<<<<

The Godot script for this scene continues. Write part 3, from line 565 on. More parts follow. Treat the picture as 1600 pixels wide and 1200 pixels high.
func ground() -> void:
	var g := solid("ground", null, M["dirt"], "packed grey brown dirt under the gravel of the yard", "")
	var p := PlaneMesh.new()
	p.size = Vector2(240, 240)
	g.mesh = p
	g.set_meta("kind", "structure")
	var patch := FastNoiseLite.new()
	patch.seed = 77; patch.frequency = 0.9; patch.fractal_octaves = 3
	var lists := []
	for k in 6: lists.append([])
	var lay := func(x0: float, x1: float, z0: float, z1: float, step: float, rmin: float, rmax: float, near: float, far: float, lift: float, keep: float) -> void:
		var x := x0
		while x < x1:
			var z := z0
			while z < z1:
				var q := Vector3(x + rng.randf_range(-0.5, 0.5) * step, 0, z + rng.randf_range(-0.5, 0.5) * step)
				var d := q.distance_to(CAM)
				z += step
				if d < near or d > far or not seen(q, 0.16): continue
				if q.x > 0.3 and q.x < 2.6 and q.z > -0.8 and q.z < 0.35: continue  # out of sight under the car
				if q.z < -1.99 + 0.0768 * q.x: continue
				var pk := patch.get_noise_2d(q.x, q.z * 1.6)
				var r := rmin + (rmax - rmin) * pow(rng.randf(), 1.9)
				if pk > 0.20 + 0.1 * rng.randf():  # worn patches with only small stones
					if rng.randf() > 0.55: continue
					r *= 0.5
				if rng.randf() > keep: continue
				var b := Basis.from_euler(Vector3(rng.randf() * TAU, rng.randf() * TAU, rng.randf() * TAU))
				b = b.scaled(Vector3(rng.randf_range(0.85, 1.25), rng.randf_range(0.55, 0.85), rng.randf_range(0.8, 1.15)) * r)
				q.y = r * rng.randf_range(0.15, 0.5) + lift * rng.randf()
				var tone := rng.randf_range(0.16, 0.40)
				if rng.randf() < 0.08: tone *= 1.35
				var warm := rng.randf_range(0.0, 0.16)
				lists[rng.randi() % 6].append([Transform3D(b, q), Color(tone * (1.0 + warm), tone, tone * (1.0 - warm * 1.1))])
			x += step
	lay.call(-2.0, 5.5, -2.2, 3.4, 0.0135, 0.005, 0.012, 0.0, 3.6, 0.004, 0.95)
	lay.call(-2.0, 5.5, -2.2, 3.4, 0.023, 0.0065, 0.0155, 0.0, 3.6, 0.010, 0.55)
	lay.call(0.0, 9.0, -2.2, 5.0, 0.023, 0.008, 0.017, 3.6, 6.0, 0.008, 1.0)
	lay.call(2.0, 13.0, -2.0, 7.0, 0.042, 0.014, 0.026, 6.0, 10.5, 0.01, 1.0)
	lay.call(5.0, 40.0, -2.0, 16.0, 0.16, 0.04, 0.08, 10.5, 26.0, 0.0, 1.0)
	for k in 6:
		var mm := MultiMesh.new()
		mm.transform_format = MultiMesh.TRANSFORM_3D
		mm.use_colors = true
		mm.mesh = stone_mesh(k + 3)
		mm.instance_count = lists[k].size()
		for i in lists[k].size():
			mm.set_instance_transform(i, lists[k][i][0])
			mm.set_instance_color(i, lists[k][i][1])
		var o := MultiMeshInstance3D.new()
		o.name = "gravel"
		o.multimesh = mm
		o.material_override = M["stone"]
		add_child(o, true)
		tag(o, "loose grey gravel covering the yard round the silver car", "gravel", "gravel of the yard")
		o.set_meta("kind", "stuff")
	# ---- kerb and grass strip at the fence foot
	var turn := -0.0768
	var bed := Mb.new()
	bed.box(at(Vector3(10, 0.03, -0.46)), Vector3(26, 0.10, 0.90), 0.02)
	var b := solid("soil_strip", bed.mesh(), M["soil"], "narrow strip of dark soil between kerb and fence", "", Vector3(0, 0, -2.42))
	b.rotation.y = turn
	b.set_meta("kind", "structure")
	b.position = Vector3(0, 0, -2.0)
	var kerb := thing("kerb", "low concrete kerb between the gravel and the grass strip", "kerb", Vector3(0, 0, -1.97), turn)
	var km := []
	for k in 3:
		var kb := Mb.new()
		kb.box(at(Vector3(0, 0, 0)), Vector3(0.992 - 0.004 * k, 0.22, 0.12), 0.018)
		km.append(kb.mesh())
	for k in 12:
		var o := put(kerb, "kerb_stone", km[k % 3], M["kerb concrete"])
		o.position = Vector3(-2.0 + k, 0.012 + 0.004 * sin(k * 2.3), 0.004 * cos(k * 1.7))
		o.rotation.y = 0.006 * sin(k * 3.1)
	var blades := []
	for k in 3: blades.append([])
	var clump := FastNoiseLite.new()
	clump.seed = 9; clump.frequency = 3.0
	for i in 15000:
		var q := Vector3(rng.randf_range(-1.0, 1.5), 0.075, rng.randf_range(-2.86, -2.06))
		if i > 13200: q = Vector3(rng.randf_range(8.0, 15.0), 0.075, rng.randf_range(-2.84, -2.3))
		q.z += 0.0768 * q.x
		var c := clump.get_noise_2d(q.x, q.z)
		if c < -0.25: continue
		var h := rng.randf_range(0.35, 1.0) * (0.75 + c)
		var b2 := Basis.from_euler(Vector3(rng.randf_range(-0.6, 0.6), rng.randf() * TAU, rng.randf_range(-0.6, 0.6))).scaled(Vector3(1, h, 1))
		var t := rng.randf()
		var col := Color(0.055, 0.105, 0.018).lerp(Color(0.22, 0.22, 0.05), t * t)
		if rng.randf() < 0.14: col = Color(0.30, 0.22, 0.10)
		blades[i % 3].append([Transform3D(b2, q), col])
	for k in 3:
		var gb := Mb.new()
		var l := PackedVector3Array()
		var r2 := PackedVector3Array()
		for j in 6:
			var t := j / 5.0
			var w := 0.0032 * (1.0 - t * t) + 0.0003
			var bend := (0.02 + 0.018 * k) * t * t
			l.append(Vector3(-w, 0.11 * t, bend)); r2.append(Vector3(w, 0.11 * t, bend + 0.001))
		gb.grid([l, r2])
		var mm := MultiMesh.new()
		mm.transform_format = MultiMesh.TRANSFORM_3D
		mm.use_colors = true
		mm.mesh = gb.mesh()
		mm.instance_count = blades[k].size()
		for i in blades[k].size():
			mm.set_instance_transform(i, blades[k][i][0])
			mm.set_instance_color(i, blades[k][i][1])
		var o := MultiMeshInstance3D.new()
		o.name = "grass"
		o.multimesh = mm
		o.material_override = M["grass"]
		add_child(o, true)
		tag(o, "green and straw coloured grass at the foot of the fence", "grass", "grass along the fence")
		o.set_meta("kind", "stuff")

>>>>

**EXERCISE GOAL**
Each line of the listing should be copied exactly.

**EXERCISE ANSWER**
The Godot script for this scene continues. Write part 3, from line 565 on. More parts follow. Treat the picture as 1600 pixels wide and 1200 pixels high.
func ground() -> void:
	var g := solid("ground", null, M["dirt"], "packed grey brown dirt under the gravel of the yard", "")
	var p := PlaneMesh.new()
	p.size = Vector2(240, 240)
	g.mesh = p
	g.set_meta("kind", "structure")
	var patch := FastNoiseLite.new()
	patch.seed = 77; patch.frequency = 0.9; patch.fractal_octaves = 3
	var lists := []
	for k in 6: lists.append([])
	var lay := func(x0: float, x1: float, z0: float, z1: float, step: float, rmin: float, rmax: float, near: float, far: float, lift: float, keep: float) -> void:
		var x := x0
		while x < x1:
			var z := z0
			while z < z1:
				var q := Vector3(x + rng.randf_range(-0.5, 0.5) * step, 0, z + rng.randf_range(-0.5, 0.5) * step)
				var d := q.distance_to(CAM)
				z += step
				if d < near or d > far or not seen(q, 0.16): continue
				if q.x > 0.3 and q.x < 2.6 and q.z > -0.8 and q.z < 0.35: continue  # out of sight under the car
				if q.z < -1.99 + 0.0768 * q.x: continue
				var pk := patch.get_noise_2d(q.x, q.z * 1.6)
				var r := rmin + (rmax - rmin) * pow(rng.randf(), 1.9)
				if pk > 0.20 + 0.1 * rng.randf():  # worn patches with only small stones
					if rng.randf() > 0.55: continue
					r *= 0.5
				if rng.randf() > keep: continue
				var b := Basis.from_euler(Vector3(rng.randf() * TAU, rng.randf() * TAU, rng.randf() * TAU))
				b = b.scaled(Vector3(rng.randf_range(0.85, 1.25), rng.randf_range(0.55, 0.85), rng.randf_range(0.8, 1.15)) * r)
				q.y = r * rng.randf_range(0.15, 0.5) + lift * rng.randf()
				var tone := rng.randf_range(0.16, 0.40)
				if rng.randf() < 0.08: tone *= 1.35
				var warm := rng.randf_range(0.0, 0.16)
				lists[rng.randi() % 6].append([Transform3D(b, q), Color(tone * (1.0 + warm), tone, tone * (1.0 - warm * 1.1))])
			x += step
	lay.call(-2.0, 5.5, -2.2, 3.4, 0.0135, 0.005, 0.012, 0.0, 3.6, 0.004, 0.95)
	lay.call(-2.0, 5.5, -2.2, 3.4, 0.023, 0.0065, 0.0155, 0.0, 3.6, 0.010, 0.55)
	lay.call(0.0, 9.0, -2.2, 5.0, 0.023, 0.008, 0.017, 3.6, 6.0, 0.008, 1.0)
	lay.call(2.0, 13.0, -2.0, 7.0, 0.042, 0.014, 0.026, 6.0, 10.5, 0.01, 1.0)
	lay.call(5.0, 40.0, -2.0, 16.0, 0.16, 0.04, 0.08, 10.5, 26.0, 0.0, 1.0)
	for k in 6:
		var mm := MultiMesh.new()
		mm.transform_format = MultiMesh.TRANSFORM_3D
		mm.use_colors = true
		mm.mesh = stone_mesh(k + 3)
		mm.instance_count = lists[k].size()
		for i in lists[k].size():
			mm.set_instance_transform(i, lists[k][i][0])
			mm.set_instance_color(i, lists[k][i][1])
		var o := MultiMeshInstance3D.new()
		o.name = "gravel"
		o.multimesh = mm
		o.material_override = M["stone"]
		add_child(o, true)
		tag(o, "loose grey gravel covering the yard round the silver car", "gravel", "gravel of the yard")
		o.set_meta("kind", "stuff")
	# ---- kerb and grass strip at the fence foot
	var turn := -0.0768
	var bed := Mb.new()
	bed.box(at(Vector3(10, 0.03, -0.46)), Vector3(26, 0.10, 0.90), 0.02)
	var b := solid("soil_strip", bed.mesh(), M["soil"], "narrow strip of dark soil between kerb and fence", "", Vector3(0, 0, -2.42))
	b.rotation.y = turn
	b.set_meta("kind", "structure")
	b.position = Vector3(0, 0, -2.0)
	var kerb := thing("kerb", "low concrete kerb between the gravel and the grass strip", "kerb", Vector3(0, 0, -1.97), turn)
	var km := []
	for k in 3:
		var kb := Mb.new()
		kb.box(at(Vector3(0, 0, 0)), Vector3(0.992 - 0.004 * k, 0.22, 0.12), 0.018)
		km.append(kb.mesh())
	for k in 12:
		var o := put(kerb, "kerb_stone", km[k % 3], M["kerb concrete"])
		o.position = Vector3(-2.0 + k, 0.012 + 0.004 * sin(k * 2.3), 0.004 * cos(k * 1.7))
		o.rotation.y = 0.006 * sin(k * 3.1)
	var blades := []
	for k in 3: blades.append([])
	var clump := FastNoiseLite.new()
	clump.seed = 9; clump.frequency = 3.0
	for i in 15000:
		var q := Vector3(rng.randf_range(-1.0, 1.5), 0.075, rng.randf_range(-2.86, -2.06))
		if i > 13200: q = Vector3(rng.randf_range(8.0, 15.0), 0.075, rng.randf_range(-2.84, -2.3))
		q.z += 0.0768 * q.x
		var c := clump.get_noise_2d(q.x, q.z)
		if c < -0.25: continue
		var h := rng.randf_range(0.35, 1.0) * (0.75 + c)
		var b2 := Basis.from_euler(Vector3(rng.randf_range(-0.6, 0.6), rng.randf() * TAU, rng.randf_range(-0.6, 0.6))).scaled(Vector3(1, h, 1))
		var t := rng.randf()
		var col := Color(0.055, 0.105, 0.018).lerp(Color(0.22, 0.22, 0.05), t * t)
		if rng.randf() < 0.14: col = Color(0.30, 0.22, 0.10)
		blades[i % 3].append([Transform3D(b2, q), col])
	for k in 3:
		var gb := Mb.new()
		var l := PackedVector3Array()
		var r2 := PackedVector3Array()
		for j in 6:
			var t := j / 5.0
			var w := 0.0032 * (1.0 - t * t) + 0.0003
			var bend := (0.02 + 0.018 * k) * t * t
			l.append(Vector3(-w, 0.11 * t, bend)); r2.append(Vector3(w, 0.11 * t, bend + 0.001))
		gb.grid([l, r2])
		var mm := MultiMesh.new()
		mm.transform_format = MultiMesh.TRANSFORM_3D
		mm.use_colors = true
		mm.mesh = gb.mesh()
		mm.instance_count = blades[k].size()
		for i in blades[k].size():
			mm.set_instance_transform(i, blades[k][i][0])
			mm.set_instance_color(i, blades[k][i][1])
		var o := MultiMeshInstance3D.new()
		o.name = "grass"
		o.multimesh = mm
		o.material_override = M["grass"]
		add_child(o, true)
		tag(o, "green and straw coloured grass at the foot of the fence", "grass", "grass along the fence")
		o.set_meta("kind", "stuff")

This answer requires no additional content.